I really had to stop and think when Smith discusses whether or not Shiloh was a military surprise, and I'm curious as to what others on this forum have to say about it. I apologize if this question has been discussed before & I know it also relates to the recent string about Peabody. I have quoted the excerpt from Smith's book -- I am reading the Kindle edition so sorry, I don't have page number. The excerpt is from chapter 5.
Shiloh is often called a military surprise; P. G. T Beauregard described the coup as "one of the most surprising surprises ever achieved," and historian Wiley Sword has termed the battle the "Pearl Harbor of the Civil War." The surprise at Shiloh is complicated, however, and in many ways was not a surprise at all—depending on the definition. There is also the thesis put forth by William J. Hardee and others that the Federals actually attacked the Confederate army. "At early dawn," Hardee wrote, "the enemy attacked the skirmishers in front of my line." Such an idea is not widespread and bears little on the question of surprise at Shiloh.
On the strategic (or operational) level, Shiloh was indeed a total surprise.... In dealing with this larger context, despite skirmishing in the days before April 6, the Federal commanders from Grant on down had no idea that the entire Confederate Army of the Mississippi was confronting them. They did not believe that they would be attacked in force and have to fight the biggest battle in American history to date. In that sense, Shiloh was indeed similar to Pearl Harbor. Despite Grant and Sherman taking the viewpoint to their graves that they were not surprised, the accepted fact is that the Confederates slipped up on the Federals and launched a massive attack that the Army of the Tennessee was not expecting....

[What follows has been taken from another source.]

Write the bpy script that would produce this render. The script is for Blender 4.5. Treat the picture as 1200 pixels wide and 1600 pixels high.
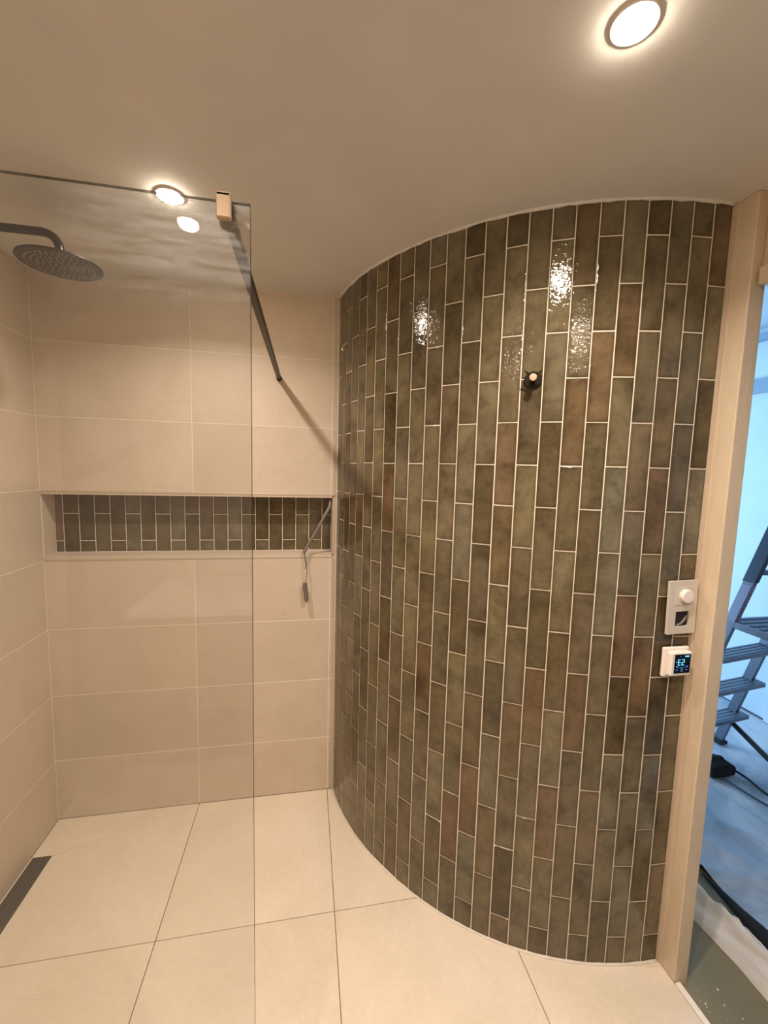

On the tactical level, however, the Federals were not as surprised as later newspapers described. The press ran stories leading readers to believe that the Confederates had sneaked up on the Union soldiers, reached their camps, and suddenly bayoneted the soldiers as they slept. That would have been a remarkable surprise indeed, but it did not happen that way. In the largest sense, the Federals knew the enemy was in their front; skirmishing across the front line had been frequent in previous days. More significantly, Peabody's patrol uncovered the Confederate army a mile out from the camps, so Johnston had to start his attack a mile from the Union camps. It took precious hours for the green Confederates, tramping through unknown terrain and woods and hampered by Federals taking stands and delaying the advance all along the way, to reach those Federal camps they were supposed to assault at daylight. In those intervening hours, Federal commanders from Sherman and Prentiss on down realized that they were indeed under attack in force and that they had to defend their positions. Thus, the Federals had several minutes in some cases and hours in others to sound the long roll, form their lines, and take positions to defend their encampment....
As a result, when the slow and plodding Confederate advance began to approach the Union camps around 7:00 a.m., they did not find sleeping and surprised Federals who offered little resistance. Rather, they found regiment after regiment with artillery batteries in line, ready and waiting to meet them. In that sense, Shiloh was no surprise, except perhaps to the Confederates who expected no such reception.